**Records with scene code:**
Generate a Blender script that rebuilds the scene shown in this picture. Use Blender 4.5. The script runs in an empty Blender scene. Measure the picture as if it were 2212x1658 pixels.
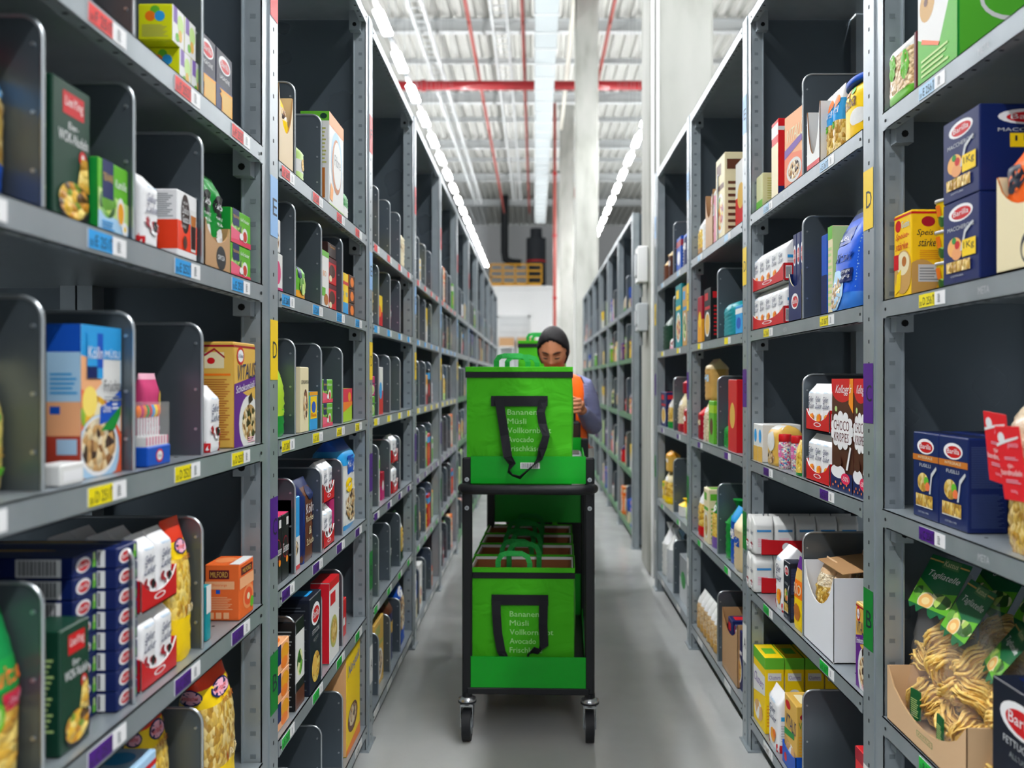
import bpy, math, random
from math import pi, sin, cos, sqrt
from mathutils import Vector, Matrix
random.seed(7)
S = bpy.context.scene
COL = S.collection
F = 1960.0                      # focal length in pixels of the 2212 px frame
EYE = 1.40
# ---------------------------------------------------------------- camera
cam = bpy.data.cameras.new('camera'); cam_o = bpy.data.objects.new('camera', cam); COL.objects.link(cam_o)
cam.sensor_width = 36; cam.lens = 36 * F / 2212
cam.shift_x = -50 / 2212; cam.shift_y = -9 / 2212
cam_o.location = (0, 0, EYE); cam_o.rotation_euler = (pi / 2, 0, 0)
cam.clip_start = .05; cam.clip_end = 200
cam.dof.use_dof = True; cam.dof.focus_distance = 2.55; cam.dof.aperture_fstop = cam.lens / 11.0
S.camera = cam_o
# ---------------------------------------------------------------- world, exposure
W = bpy.data.worlds.new('hall_ambient_fill'); S.world = W; W.use_nodes = True  # added even fill, stands in for light bounced around the hall
W.node_tree.nodes['Background'].inputs[0].default_value = (.86, .93, 1, 1)
W.node_tree.nodes['Background'].inputs[1].default_value = .5
S.view_settings.view_transform = 'Standard'; S.view_settings.look = 'None'
S.view_settings.exposure = 0.16; S.view_settings.gamma = 1
S.view_settings.use_curve_mapping = False
LAMP_STRENGTH = 178.0
S.cycles.use_denoising = True
S.cycles.max_bounces = 7; S.cycles.diffuse_bounces = 4; S.cycles.glossy_bounces = 4
S.cycles.transmission_bounces = 6; S.cycles.transparent_max_bounces = 12
S.cycles.caustics_reflective = False; S.cycles.caustics_refractive = False
S.cycles.sample_clamp_indirect = 4
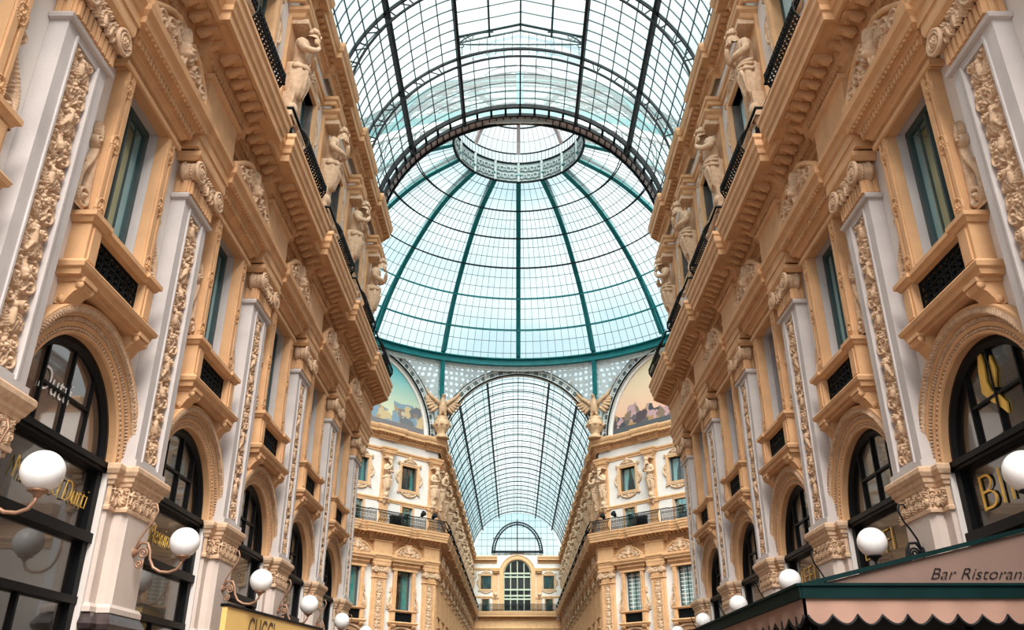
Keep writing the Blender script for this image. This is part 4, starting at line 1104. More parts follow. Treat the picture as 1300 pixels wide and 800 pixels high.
# ================================================================== GLASS ROOFS
VZ, VR = 22.95, 7.36
def arc_bar(m, y, r, w, d, f0, f1, n=None):
    """curved bar across the vault: w along the arcade, d radial; angles from the crown"""
    n = n or max(2, int(abs(f1 - f0) / 6)); vs = []
    for i in range(n + 1):
        f = math.radians(f0 + (f1 - f0) * i / n)
        for rr, yy in ((r, y - w / 2), (r, y + w / 2), (r - d, y + w / 2), (r - d, y - w / 2)):
            vs.append((rr * math.sin(f), yy, VZ + rr * math.cos(f)))
    fs = [(i * 4 + k, i * 4 + (k + 1) % 4, (i + 1) * 4 + (k + 1) % 4, (i + 1) * 4 + k) for i in range(n) for k in range(4)]
    m.add(vs, fs)
def vp(f, y, r): f = math.radians(f); return (r * math.sin(f), y, VZ + r * math.cos(f))

def build_vault(ya, yb, trusses, monitor=None, pane=0.61, step=6.0, light=False):
    t = Thing('glass_vault', 'glass roof')
    g = MB(); bars = MB()
    FM = 86.0
    def glaze(y0, y1, f0, f1):
        n = max(1, int((f1 - f0) / 4)); vs = []
        for i in range(n + 1):
            vs += [vp(f0 + (f1 - f0) * i / n, y0, VR + 0.02), vp(f0 + (f1 - f0) * i / n, y1, VR + 0.02)]
        g.add(vs, [(2 * i, 2 * i + 1, 2 * i + 3, 2 * i + 2) for i in range(n)], True)
    if monitor:
        glaze(ya, monitor, -FM, -24); glaze(ya, monitor, 24, FM); glaze(monitor, yb, -FM, FM)
    elif light: glaze(ya, yb, -FM, -24); glaze(ya, yb, 24, FM)
    else: glaze(ya, yb, -FM, FM)
    f = -84.0
    while f <= 84.01:
        y1 = ya
        if monitor and abs(f) < 23.9: y1 = monitor
        bars.bar(vp(f, y1, VR), vp(f, yb, VR), 0.035, 0.05, up=(math.sin(math.radians(f)), 0, math.cos(math.radians(f)))); f += step
    n = int((yb - ya) / pane)
    for k in range(n + 1):
        y = ya + (yb - ya) * k / n
        if monitor and y < monitor - 0.05: arc_bar(bars, y, VR + 0.02, 0.032, 0.05, -FM, -24, 14); arc_bar(bars, y, VR + 0.02, 0.032, 0.05, 24, FM, 14)
        else: arc_bar(bars, y, VR + 0.02, 0.032, 0.05, -FM, FM, 28)
    gi = t.part('glazing', g, 'vault_glass' if not light else 'far_glass'); t.part('glazing_bar', bars, 'bar', parent=gi)
    if light:
        g = MB(); glaze(ya, yb, -24, 24); t.part('crown_glazing', g, 'dome_glass', parent=gi)
    for fq, w, d in ((-76, 0.10, 0.20), (-50, 0.13, 0.26), (-24, 0.13, 0.30), (0, 0.07, 0.14), (24, 0.13, 0.30), (50, 0.13, 0.26), (76, 0.10, 0.20)):
        m = MB(); y0 = monitor if (monitor and fq == 0) else ya
        m.bar(vp(fq, y0, VR - d / 2), vp(fq, yb, VR - d / 2), w, d, up=(math.sin(math.radians(fq)), 0, math.cos(math.radians(fq))))
        t.part('purlin', m, 'iron')
    for y in trusses:
        m = MB(); arc_bar(m, y, VR - 0.02, 0.09, 0.09, -FM, FM, 44)
        if not light:
            arc_bar(m, y, VR - 0.46, 0.08, 0.08, -FM, FM, 44)
            q = -84
            while q < 84:
                if abs(q + 4) > 24: m.bar(vp(q, y, VR - 0.08), vp(q + 2.5, y, VR - 0.5), 0.04); m.bar(vp(q + 3.5, y, VR - 0.1), vp(q + 3.5, y, VR - 0.5), 0.05)
                q += 8
        t.part('arched_truss', m, 'iron')
    return t
YV = 36.1
tr = [YV - 4.9 * k for k in range(1, 6)]
V1 = build_vault(9.0, YV, tr, monitor=tr[0])
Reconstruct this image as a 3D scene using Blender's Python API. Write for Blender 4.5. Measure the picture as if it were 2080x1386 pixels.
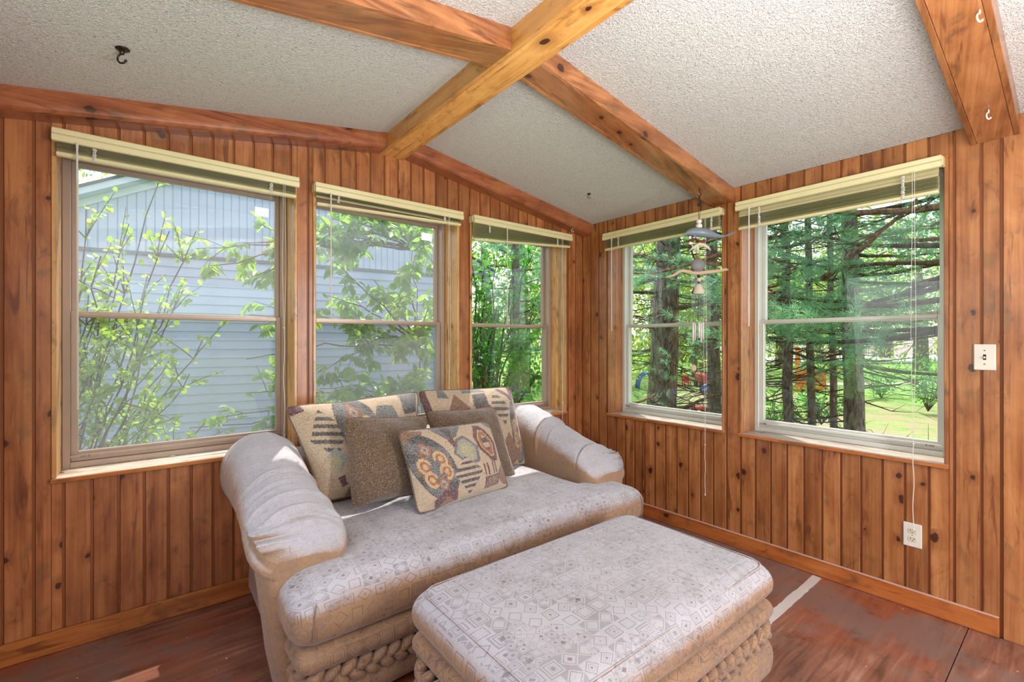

**REQUIRED TASK:** Copy each line of the data above that holds "part".

**RESPONSE:**
Keep writing the Blender script for this image. This is part 4, starting at line 1104. More parts follow. Treat the picture as 1300 pixels wide and 800 pixels high.
    gi = t.part('glazing', g, 'vault_glass' if not light else 'far_glass'); t.part('glazing_bar', bars, 'bar', parent=gi)
        g = MB(); glaze(ya, yb, -24, 24); t.part('crown_glazing', g, 'dome_glass', parent=gi)
        t.part('purlin', m, 'iron')
        t.part('arched_truss', m, 'iron')